Mitchell Hamline School of Law/courtesy photo

A New Jersey man has taken a Midwestern law school to court after it revoked his admission for failing to disclose a criminal record on his application.

Howard Mark Gorbaty of Westfield said in a suit that it was his “dream to be a lawyer,” but Mitchell Hamline School of Law in St. Paul, Minnesota, “heartlessly expelled” him after learning of several cases in which he was criminally charged but failed to list on his application. He enrolled in the school in August 2018, but it revoked its decision a few weeks later, according to the suit.

Gorbaty sued the school in Union County Superior Court in October 2018, claiming he was never allowed to address the charges, and the school removed the case to U.S. District Court for the District of New Jersey the following month. On Dec. 19, 2018, Mitchell Hamline moved to dismiss for lack of jurisdiction or for failure to state a claim.

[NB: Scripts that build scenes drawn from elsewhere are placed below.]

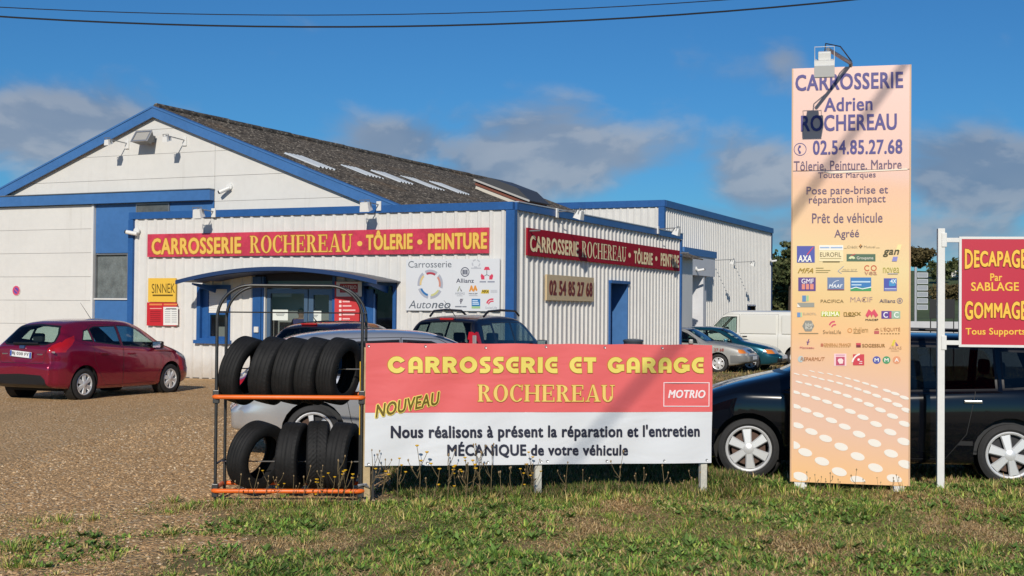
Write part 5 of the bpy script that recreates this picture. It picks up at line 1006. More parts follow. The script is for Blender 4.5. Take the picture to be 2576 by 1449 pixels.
STEEL = mat('rack_steel', (.075, .075, .075), .4, .7, var=.2, vs=12); ORG = mat('orange_paint', (.85, .16, .02), .38, var=.1, vs=9); ZINC = mat('zinc_wire', (.5, .5, .5), .35, .8)
def arch_pts(hw, zt, r, y, z0=0): 
    p = [(-hw, y, z0), (-hw, y, zt - r)]; p += [(-hw + r - r * math.cos(R(t)), y, zt - r + r * math.sin(R(t))) for t in range(9, 90, 9)]; p += [(-hw + r, y, zt), (hw - r, y, zt)]
    p += [(hw - r + r * math.sin(R(t)), y, zt - r + r * math.cos(R(t))) for t in range(9, 90, 9)]; return p + [(hw, y, zt - r), (hw, y, z0)]
for y_ in (0, .48): G().tube(arch_pts(.655, 1.955, .30, y_), .0145, 10).obj('frame_hoop', STEEL, rk, 40)
def shelf(z_, hw=.675, d=.48):
    pts = []
    for cx, cy, a0 in ((hw - .05, d - .01, 0), (-hw + .05, d - .01, 90), (-hw + .05, .01, 180), (hw - .05, .01, 270)):
        pts += [(cx + .05 * math.cos(R(a0 + t)), cy + .05 * math.sin(R(a0 + t)), z_) for t in (0, 30, 60, 90)]
    return G().tube(pts, .021, 10, True).obj('shelf_bar', ORG, rk, 40)
shelf(.945); shelf(.10)
for z_ in (1.71, .335, 1.19): 
    for y_ in ((0,) if z_ > 1.5 else (.24,)): G().tube([(-.655, y_, z_), (.655, y_, z_)], .006, 6).obj('cross_wire', ZINC if z_ < 1.5 else STEEL, rk)
for s_ in (-1, 1):
    G().tube([(s_ * .655, 0, .335), (s_ * .655, .48, .335)], .01, 6).obj('side_brace', STEEL, rk); G().tube([(s_ * .655, 0, 1.71), (s_ * .655, .48, 1.71)], .01, 6).obj('side_brace', STEEL, rk)
    for z_ in (.945, .10): G().bbox(s_ * .655 - .028, s_ * .655 + .028, -.026, .026, z_ - .06, z_ + .06, .006).obj('clamp', STEEL, rk)
TV, TR_, TB = loose_tyre(.312, .205, .205, 'v'), loose_tyre(.312, .205, .205, 'rib'), loose_tyre(.312, .205, .205, 'block')
def px_rack(px): return on_plane(px, 900, RKP, RKA)[0]
TY = [(606, 22, 1.172, 15, TR_, 'leftmost tyre on the upper shelf, leaning with its hole half open'), (677, 17, 1.172, 12, TB, 'second tyre from the left on the upper shelf'), (735, 18, 1.172, 11, TR_, 'third tyre from the left on the upper shelf'), (789, 18, 1.172, 11, TB, 'fourth tyre from the left on the upper shelf'), (848, 22, 1.172, 9, TR_, 'rightmost tyre on the upper shelf, its dark hole showing'),
      (640, 33, .39, 14, TR_, 'leftmost tyre on the lower shelf, turned so its hole shows'), (733, 8, .39, 3, TB, 'ribbed tyre second from the left on the lower shelf'), (797, -3, .40, 0, TV, 'tyre with arrow tread third on the lower shelf'), (860, 10, .38, 4, TB, 'scuffed narrow tyre rightmost on the lower shelf')]
for (px, ph, z_, tilt, me, lab) in TY:
    a = px_rack(px); o = mesh_obj('tyre', me, None); p = RKP + Vector((math.cos(RKA) * a - math.sin(RKA) * .24, math.sin(RKA) * a + math.cos(RKA) * .24, z_)); o.location = p
    o.rotation_euler = (Matrix.Rotation(RKA, 3, 'Z') @ Matrix.Rotation(R(tilt), 3, 'Y') @ Matrix.Rotation(-R(90 + ph), 3, 'Z') @ Matrix.Rotation(rnd.uniform(0, 6), 3, 'Y')).to_euler(); sc_ = rnd.uniform(.965, 1.02); o.scale = (sc_, sc_ * rnd.uniform(.9, 1.06), sc_); tag(o, lab, 'tyre', 'used tyres on the rack')
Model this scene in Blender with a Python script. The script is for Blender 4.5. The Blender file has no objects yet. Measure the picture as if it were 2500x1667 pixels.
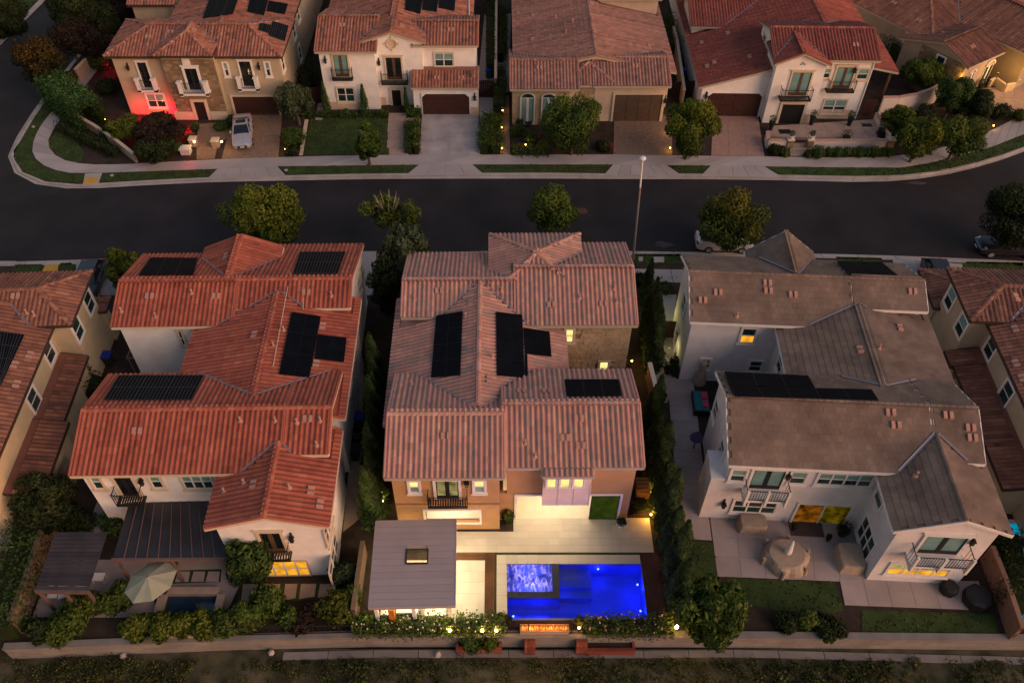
import bpy, math, random
import numpy as np
from mathutils import Vector, Matrix, noise as mnoise
R = math.radians
random.seed(7); NP = np.random.default_rng(7)
scn = bpy.context.scene
# ------------------------------------------------------------ camera
F = 2070.; TH = R(47.2); HC = 45.5; S_, C_ = math.sin(TH), math.cos(TH); CX, CY = 1222., 833.5
cam_d = bpy.data.cameras.new('camera'); cam = bpy.data.objects.new('camera', cam_d); scn.collection.objects.link(cam)
cam.location = (0, 0, HC); cam.rotation_euler = (R(90) - TH, 0, 0)
cam_d.sensor_width = 36; cam_d.lens = 36 * F / 2500; cam_d.shift_x = (1250 - CX) / 2500
cam_d.clip_start = .5; cam_d.clip_end = 2000
scn.camera = cam
# ------------------------------------------------------------ sky, sun, exposure
SUN_EL, SUN_AZ = R(24), R(125)     # azimuth clockwise from +Y (the street side): low glow from behind right
world = bpy.data.worlds.new('World'); scn.world = world; world.use_nodes = True
wn = world.node_tree; bg = wn.nodes['Background']
sky = wn.nodes.new('ShaderNodeTexSky'); sky.sky_type = 'NISHITA'; sky.sun_disc = False
sky.sun_elevation = R(4.0); sky.sun_rotation = SUN_AZ; sky.air_density = 1.6; sky.dust_density = 3.0; sky.ozone_density = 2.0
hs = wn.nodes.new('ShaderNodeMixRGB'); hs.blend_type = 'MULTIPLY'; hs.inputs[0].default_value = 1.0
hs.inputs[2].default_value = (1.0, .84, .91, 1)
wn.links.new(sky.outputs[0], hs.inputs[1]); wn.links.new(hs.outputs[0], bg.inputs[0]); bg.inputs[1].default_value = .15
sun_d = bpy.data.lights.new('sun', 'SUN'); sun = bpy.data.objects.new('sun', sun_d); scn.collection.objects.link(sun)
sun_d.energy = .78; sun_d.color = (1.0, .66, .48); sun_d.angle = R(50)
_sv = Vector((math.sin(SUN_AZ) * math.cos(SUN_EL), math.cos(SUN_AZ) * math.cos(SUN_EL), math.sin(SUN_EL)))
sun.rotation_euler = _sv.to_track_quat('Z', 'Y').to_euler()
scn.view_settings.view_transform = 'Standard'; scn.view_settings.look = 'None'
scn.view_settings.exposure = 1.55; scn.view_settings.gamma = 1.0; scn.view_settings.use_curve_mapping = False
scn.render.engine = 'CYCLES'
scn.cycles.use_denoising = True; scn.cycles.max_bounces = 6; scn.cycles.transparent_max_bounces = 12
scn.cycles.sample_clamp_indirect = 4.0
# ------------------------------------------------------------ measuring: photo point -> place on a plane of the world
def zone(ox, oy, s): return lambda x, y: (ox + x / s, oy + y / s)
zA = zone(0, 0, 2.94); zB = zone(700, 0, 2.94); zC = zone(1500, 0, 2.352); zD = zone(0, 430, 2.6133)
zE = zone(850, 430, 2.7506); zF = zone(1600, 430, 2.6133); zG = zone(0, 980, 2.2822); zH = zone(850, 1000, 2.3506)
zI = zone(1600, 980, 2.2822); zJ = zone(850, 1180, 3.734); zK = zone(1200, 1180, 3.734); zL = zone(0, 1180, 3.22)
zM = zone(400, 1250, 3.76); zN = zone(1600, 1180, 3.22); zO = zone(2050, 1180, 3.7333); zP = zone(0, 600, 3.92)
zQ = zone(0, 950, 4.2371); zR = zone(2200, 600, 3.92); zS = zone(2250, 950, 4.48); zT = zone(1550, 600, 3.92)
zU = zone(800, 850, 3.485); zV = zone(0, 0, 6.2727); zW = zone(2000, 0, 4.48)
def ray(p):
    u = (p[0] - CX) / F; v = (p[1] - CY) / F
    return (u, C_ - S_ * v, -(S_ + C_ * v))
def G(p, z=0.):
    d = ray(p); t = (z - HC) / d[2]
    return (d[0] * t, d[1] * t)
def GL(zn, pts, z=0.): return [G(zn(*q), z) for q in pts]
def depth(X, Y, Z): return Y * C_ - (Z - HC) * S_
def proj(X, Y, Z):
    dz = Z - HC; D = Y * C_ - dz * S_
    return (CX + F * X / D, CY + F * (-Y * S_ - dz * C_) / D)
def ppm(X, Y, Z): return F / depth(X, Y, Z)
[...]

Mitchell Hamline asks prospective students on its application to list any times they were charged with violating the law, including traffic laws, but not parking tickets. The application states that the prospective student must provide the information even if the charges were dismissed, or the conviction was sealed or expunged. Gorbaty answered that he was never charged with breaking any laws, according to court papers.

But the school soon learned of several incidents that Gorbaty should have disclosed, it said in court documents, listing several charges. According to the school's documents, Gorbaty: in 2009 intentionally drove his car into a woman's yard to scare her; in 2014, he harassed a woman who was not interested in dating him via Facebook and text messages; in 2017, he violated a protective order by threatening the same woman; in 2016, he fired two shots at his neighbor with a .38 caliber revolver; and in 2018 he assaulted his girlfriend's juvenile daughter.

According to documents, he acknowledged to the school that he was convicted for harassing communications and sentenced to 45 days in jail in 2015, and the next year was sentenced to six months' probation on a charge of wanton endangerment. Both convictions came in Kentucky court, the papers said. The 2018 assault charge was dismissed, according to Gorbaty.

Gorbaty said in court papers that his omission of the criminal cases were “minor discrepancies” and concerned “past youthful indiscretions.” He claims he was not afforded a formal opportunity to address the charges, and said “most or almost all of these alleged charges were either dismissed or were legally insignificant.”

Concerns over the charges came after the school “shockingly, for reasons that are presently unknown,” dug deeply into Gorbaty's application, he said in his complaint. “Had he been able to clarify these past minor indiscretions … this matter would have been resolved,” he said in his complaint.

Gorbaty says in his suit that “the right to formally appeal and/or to receive a fair hearing is not only a hallmark of American jurisprudence, but it is essential to a law student in an academic environment with professors who carry political biases and petty grudges against students, such as the plaintiff, who challenge the status quo.” Gorbaty brings claims for fraud, specific performance of contract, breach of contract, implied covenant of good faith, unjust enrichment and violation of the New Jersey Consumer Fraud Act. He is represented by Morristown, New Jersey, attorney Christopher Luongo.

Luongo declined to comment on the case.

Mitchell Hamline said in its motion to dismiss, Gorbaty “cites to no contractual provisions providing him with these purported rights.”

The school is represented by Christine Amalfe of Gibbons in Newark. She didn't return a reporter's call about the case.

Mitchell Hamline said the suit should be dismissed because the court lacks personal jurisdiction, since the school does not have any “continuous and systematic” contacts with New Jersey.

In his application, Gorbaty, a 1989 Westfield High School graduate, says he graduated from Rutgers University in 2003 with a bachelor's degree in economics and a minor in psychology. His resume documented that he has been a “self employed auto mechanic” since 2002, and before that was a tire installer and auto mechanic at various garages and car dealerships. He said in his personal statement that he had a “lifelong goal of being a successful attorney” and hoped to practice “divorce law.”

According to Mitchell Hamline's motion to dismiss, Gorbaty claims to live in New Jersey, but public records suggest he was living in Kentucky when his alleged injuries occurred.

Mitchell Hamline also contends that Gorbaty's contract claims should be dismissed because New Jersey courts have been reluctant to impose contract law on the relationship between a student and an institute of higher learning. The law school also said Gorbaty's unjust enrichment claim fails because it refunded his tuition payment. The consumer fraud claim against the school should be dismissed because there was no indication that it engaged in unlawful conduct, Mitchell Hamline said. “To the contrary, it was Gorbaty who engaged in misleading conduct when he lied on his law school application,” the school said.

Mitchell Hamline, formed by a 2015 merger of William Mitchell College of Law and Hamline University School of Law, is best known as a leader in the hybrid J.D. movement, which combines online and in-person course work. Mitchell Hamline's predecessor school, St. Paul College of Law, is the alma mater of former U.S. Chief Justice Warren Burger.